インパクト重視の感性のまま過ごしてきたけど、30歳を越えたころからようやく落ち着いてものを観られるようになってきました。たとえばいわゆる萌え系四コママンガを読んでもまったくおもしろくないからぜんぶ爆発オチにしろよと思っていたけどいまは侘びとしての良さを感じられます。たとえばアスリートを美しいと思える。たとえば風景を眺めているだけで一時間ぐらい潰せる。「空と海の青の違いで僕は泣いたりする。世界は美しい。レグザ」、わかるわかる。

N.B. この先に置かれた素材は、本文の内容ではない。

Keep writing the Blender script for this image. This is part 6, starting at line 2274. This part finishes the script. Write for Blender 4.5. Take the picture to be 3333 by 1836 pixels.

アニメ『へうげもの』が最終回。そんな時期に観たのでとても勉強になるアニメでした。美術だけでなく歴史についても。歴史シミュレーションゲームをやっていても茶人や名品が重視される意味がわからなかったけど、少なくとも利休はでかくて超強いということがわかりました。アニメ的には、顔芸ができていたし、声優陣も渋くてかっこよかった、良い作品でした。
いま日経新聞の朝刊の連載小説が『等伯』で同時代なので合わせて読むのも一興でした。
おまけのミニ番組『へうげもの 名品名席』もおもしろかったです。中島誠之助さんが各地の名品を訪ねて「侘びを感じるねえー」「趣があるねえー」「景色があるじゃないか!」と言う。ウンコでもなんでも褒めてくれそうな安定感がありました。